▸ REQUIREMENTS:
From the first line of the data below, repeat each line exactly until you reach the line with "Print(F, 3.2 *"; include that line too.

▸ MATERIAL:
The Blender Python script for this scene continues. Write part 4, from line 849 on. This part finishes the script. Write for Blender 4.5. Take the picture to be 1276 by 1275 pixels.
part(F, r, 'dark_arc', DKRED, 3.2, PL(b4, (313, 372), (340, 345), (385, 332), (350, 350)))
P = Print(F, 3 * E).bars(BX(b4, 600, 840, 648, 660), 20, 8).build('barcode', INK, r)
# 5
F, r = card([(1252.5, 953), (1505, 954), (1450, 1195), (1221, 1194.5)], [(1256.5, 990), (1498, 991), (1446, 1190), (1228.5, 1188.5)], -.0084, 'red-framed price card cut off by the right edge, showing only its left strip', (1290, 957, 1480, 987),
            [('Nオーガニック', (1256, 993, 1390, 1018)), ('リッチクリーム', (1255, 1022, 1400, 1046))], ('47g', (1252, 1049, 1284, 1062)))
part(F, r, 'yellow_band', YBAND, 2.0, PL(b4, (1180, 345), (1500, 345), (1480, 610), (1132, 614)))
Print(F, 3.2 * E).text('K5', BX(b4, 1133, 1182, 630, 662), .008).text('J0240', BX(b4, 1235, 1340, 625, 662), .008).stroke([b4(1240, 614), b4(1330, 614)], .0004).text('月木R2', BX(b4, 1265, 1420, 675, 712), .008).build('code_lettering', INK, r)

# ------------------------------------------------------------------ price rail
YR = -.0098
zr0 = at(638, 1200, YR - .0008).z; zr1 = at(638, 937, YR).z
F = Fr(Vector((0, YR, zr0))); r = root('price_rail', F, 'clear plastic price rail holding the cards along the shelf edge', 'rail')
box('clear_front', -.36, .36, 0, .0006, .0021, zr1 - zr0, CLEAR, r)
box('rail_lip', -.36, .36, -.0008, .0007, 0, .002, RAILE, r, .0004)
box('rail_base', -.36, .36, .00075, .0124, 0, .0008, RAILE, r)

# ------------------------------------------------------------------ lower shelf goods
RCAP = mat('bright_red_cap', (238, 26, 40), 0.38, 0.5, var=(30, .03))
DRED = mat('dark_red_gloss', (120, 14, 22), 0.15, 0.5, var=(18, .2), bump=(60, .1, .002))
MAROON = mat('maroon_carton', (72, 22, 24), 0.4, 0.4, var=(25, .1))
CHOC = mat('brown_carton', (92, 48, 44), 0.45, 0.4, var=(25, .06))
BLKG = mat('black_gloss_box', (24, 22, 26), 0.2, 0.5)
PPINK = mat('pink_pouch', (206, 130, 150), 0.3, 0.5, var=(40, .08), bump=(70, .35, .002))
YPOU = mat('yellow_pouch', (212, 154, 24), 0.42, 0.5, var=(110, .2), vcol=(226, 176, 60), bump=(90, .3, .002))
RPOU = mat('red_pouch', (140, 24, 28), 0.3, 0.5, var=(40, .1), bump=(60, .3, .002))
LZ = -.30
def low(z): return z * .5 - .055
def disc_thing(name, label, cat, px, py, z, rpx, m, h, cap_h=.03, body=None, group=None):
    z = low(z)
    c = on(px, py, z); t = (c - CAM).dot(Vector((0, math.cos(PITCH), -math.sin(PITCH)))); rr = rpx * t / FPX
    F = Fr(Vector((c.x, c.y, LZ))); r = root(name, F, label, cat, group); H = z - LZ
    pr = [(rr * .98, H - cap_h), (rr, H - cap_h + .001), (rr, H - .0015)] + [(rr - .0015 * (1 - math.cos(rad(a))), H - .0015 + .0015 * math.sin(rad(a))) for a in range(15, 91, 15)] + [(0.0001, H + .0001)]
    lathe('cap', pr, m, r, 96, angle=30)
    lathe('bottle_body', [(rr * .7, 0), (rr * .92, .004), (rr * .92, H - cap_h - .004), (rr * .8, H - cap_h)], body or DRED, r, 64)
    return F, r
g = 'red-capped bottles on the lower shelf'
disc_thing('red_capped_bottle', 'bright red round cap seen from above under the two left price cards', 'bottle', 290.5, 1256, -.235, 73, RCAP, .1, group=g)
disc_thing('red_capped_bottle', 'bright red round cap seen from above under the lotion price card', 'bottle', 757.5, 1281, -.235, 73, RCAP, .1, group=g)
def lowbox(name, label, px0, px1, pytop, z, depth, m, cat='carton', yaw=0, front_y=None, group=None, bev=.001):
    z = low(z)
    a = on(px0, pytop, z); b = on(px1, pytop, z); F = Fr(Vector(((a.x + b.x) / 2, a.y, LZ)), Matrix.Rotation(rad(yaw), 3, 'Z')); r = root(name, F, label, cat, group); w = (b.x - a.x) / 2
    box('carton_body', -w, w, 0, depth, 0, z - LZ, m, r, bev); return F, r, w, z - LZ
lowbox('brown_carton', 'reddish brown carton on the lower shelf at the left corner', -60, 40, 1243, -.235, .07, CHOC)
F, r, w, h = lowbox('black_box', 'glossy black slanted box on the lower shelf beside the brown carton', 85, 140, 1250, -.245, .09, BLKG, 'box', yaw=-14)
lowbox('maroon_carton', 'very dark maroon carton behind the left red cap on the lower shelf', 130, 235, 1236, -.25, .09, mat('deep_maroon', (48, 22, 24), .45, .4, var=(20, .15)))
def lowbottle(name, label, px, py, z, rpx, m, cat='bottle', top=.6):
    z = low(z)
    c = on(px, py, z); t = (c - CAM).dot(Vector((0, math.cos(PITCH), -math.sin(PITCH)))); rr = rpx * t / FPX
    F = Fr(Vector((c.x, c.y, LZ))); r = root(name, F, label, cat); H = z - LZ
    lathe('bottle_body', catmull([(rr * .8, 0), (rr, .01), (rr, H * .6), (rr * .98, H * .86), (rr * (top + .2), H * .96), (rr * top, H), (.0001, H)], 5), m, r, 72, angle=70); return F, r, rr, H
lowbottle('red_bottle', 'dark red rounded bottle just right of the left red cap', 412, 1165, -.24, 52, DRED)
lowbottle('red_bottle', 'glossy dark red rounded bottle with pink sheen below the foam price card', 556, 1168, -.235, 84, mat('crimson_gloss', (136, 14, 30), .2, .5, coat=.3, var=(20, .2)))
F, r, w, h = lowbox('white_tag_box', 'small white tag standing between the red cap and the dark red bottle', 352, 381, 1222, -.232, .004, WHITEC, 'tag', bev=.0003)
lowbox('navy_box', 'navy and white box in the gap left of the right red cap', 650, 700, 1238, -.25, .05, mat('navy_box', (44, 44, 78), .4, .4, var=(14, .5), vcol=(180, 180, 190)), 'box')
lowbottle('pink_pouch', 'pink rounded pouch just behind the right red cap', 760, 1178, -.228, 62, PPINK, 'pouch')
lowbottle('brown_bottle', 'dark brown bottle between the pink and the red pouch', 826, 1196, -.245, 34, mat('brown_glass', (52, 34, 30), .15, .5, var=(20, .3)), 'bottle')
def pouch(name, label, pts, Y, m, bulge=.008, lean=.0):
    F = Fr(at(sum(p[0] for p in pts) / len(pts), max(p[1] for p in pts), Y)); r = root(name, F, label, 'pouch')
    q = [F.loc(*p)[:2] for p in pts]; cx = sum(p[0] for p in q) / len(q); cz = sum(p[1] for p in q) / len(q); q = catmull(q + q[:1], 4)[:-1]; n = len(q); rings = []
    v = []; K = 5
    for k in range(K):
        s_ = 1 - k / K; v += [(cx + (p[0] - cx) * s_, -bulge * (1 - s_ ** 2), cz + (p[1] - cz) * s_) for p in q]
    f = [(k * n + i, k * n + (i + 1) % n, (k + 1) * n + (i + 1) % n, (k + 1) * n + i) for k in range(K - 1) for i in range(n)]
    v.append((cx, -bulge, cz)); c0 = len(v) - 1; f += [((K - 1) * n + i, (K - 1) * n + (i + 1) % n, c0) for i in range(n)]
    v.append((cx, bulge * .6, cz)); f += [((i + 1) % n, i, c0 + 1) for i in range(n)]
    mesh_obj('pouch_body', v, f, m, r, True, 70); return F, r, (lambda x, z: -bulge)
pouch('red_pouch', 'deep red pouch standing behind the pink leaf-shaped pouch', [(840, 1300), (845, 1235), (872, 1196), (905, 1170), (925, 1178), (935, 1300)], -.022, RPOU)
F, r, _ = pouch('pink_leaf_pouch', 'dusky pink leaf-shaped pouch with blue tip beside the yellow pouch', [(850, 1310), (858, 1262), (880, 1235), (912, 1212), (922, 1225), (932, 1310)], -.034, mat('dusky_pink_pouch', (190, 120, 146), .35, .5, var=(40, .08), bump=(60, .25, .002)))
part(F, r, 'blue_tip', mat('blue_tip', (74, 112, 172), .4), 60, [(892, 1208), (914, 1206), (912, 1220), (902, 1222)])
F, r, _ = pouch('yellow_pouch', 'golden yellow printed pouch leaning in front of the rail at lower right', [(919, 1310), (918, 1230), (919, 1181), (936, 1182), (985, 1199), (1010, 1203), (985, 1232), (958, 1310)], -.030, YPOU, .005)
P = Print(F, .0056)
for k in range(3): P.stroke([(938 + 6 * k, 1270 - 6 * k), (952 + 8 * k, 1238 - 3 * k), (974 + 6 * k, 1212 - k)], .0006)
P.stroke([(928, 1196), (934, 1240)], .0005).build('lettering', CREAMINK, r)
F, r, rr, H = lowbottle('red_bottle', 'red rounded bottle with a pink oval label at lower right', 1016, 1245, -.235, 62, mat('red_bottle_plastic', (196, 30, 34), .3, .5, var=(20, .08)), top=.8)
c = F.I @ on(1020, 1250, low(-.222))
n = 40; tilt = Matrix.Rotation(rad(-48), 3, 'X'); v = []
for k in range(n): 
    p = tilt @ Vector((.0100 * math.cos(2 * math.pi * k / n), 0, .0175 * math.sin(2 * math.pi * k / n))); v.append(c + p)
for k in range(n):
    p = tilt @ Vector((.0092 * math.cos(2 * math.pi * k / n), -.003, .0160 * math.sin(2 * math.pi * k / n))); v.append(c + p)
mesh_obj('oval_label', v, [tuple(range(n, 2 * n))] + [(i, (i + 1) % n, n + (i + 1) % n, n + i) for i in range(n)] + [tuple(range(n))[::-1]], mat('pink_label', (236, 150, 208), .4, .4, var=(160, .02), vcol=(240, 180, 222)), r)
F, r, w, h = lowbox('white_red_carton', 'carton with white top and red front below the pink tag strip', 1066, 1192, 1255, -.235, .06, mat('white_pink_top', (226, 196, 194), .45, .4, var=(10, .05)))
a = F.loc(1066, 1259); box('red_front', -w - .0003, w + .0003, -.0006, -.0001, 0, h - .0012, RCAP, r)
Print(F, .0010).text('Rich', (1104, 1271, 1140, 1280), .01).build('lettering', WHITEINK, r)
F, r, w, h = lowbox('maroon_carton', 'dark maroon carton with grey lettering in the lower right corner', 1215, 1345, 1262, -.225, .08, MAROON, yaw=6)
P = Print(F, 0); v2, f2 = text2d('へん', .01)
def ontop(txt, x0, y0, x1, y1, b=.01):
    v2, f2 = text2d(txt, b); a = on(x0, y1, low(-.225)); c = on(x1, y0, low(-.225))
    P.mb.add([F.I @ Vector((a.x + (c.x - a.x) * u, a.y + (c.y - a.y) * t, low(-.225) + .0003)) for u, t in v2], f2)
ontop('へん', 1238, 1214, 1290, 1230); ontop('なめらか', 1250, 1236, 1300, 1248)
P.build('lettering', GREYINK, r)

▸ SOLUTION:
The Blender Python script for this scene continues. Write part 4, from line 849 on. This part finishes the script. Write for Blender 4.5. Take the picture to be 1276 by 1275 pixels.
part(F, r, 'dark_arc', DKRED, 3.2, PL(b4, (313, 372), (340, 345), (385, 332), (350, 350)))
P = Print(F, 3 * E).bars(BX(b4, 600, 840, 648, 660), 20, 8).build('barcode', INK, r)
# 5
F, r = card([(1252.5, 953), (1505, 954), (1450, 1195), (1221, 1194.5)], [(1256.5, 990), (1498, 991), (1446, 1190), (1228.5, 1188.5)], -.0084, 'red-framed price card cut off by the right edge, showing only its left strip', (1290, 957, 1480, 987),
            [('Nオーガニック', (1256, 993, 1390, 1018)), ('リッチクリーム', (1255, 1022, 1400, 1046))], ('47g', (1252, 1049, 1284, 1062)))
part(F, r, 'yellow_band', YBAND, 2.0, PL(b4, (1180, 345), (1500, 345), (1480, 610), (1132, 614)))
Print(F, 3.2 * E).text('K5', BX(b4, 1133, 1182, 630, 662), .008).text('J0240', BX(b4, 1235, 1340, 625, 662), .008).stroke([b4(1240, 614), b4(1330, 614)], .0004).text('月木R2', BX(b4, 1265, 1420, 675, 712), .008).build('code_lettering', INK, r)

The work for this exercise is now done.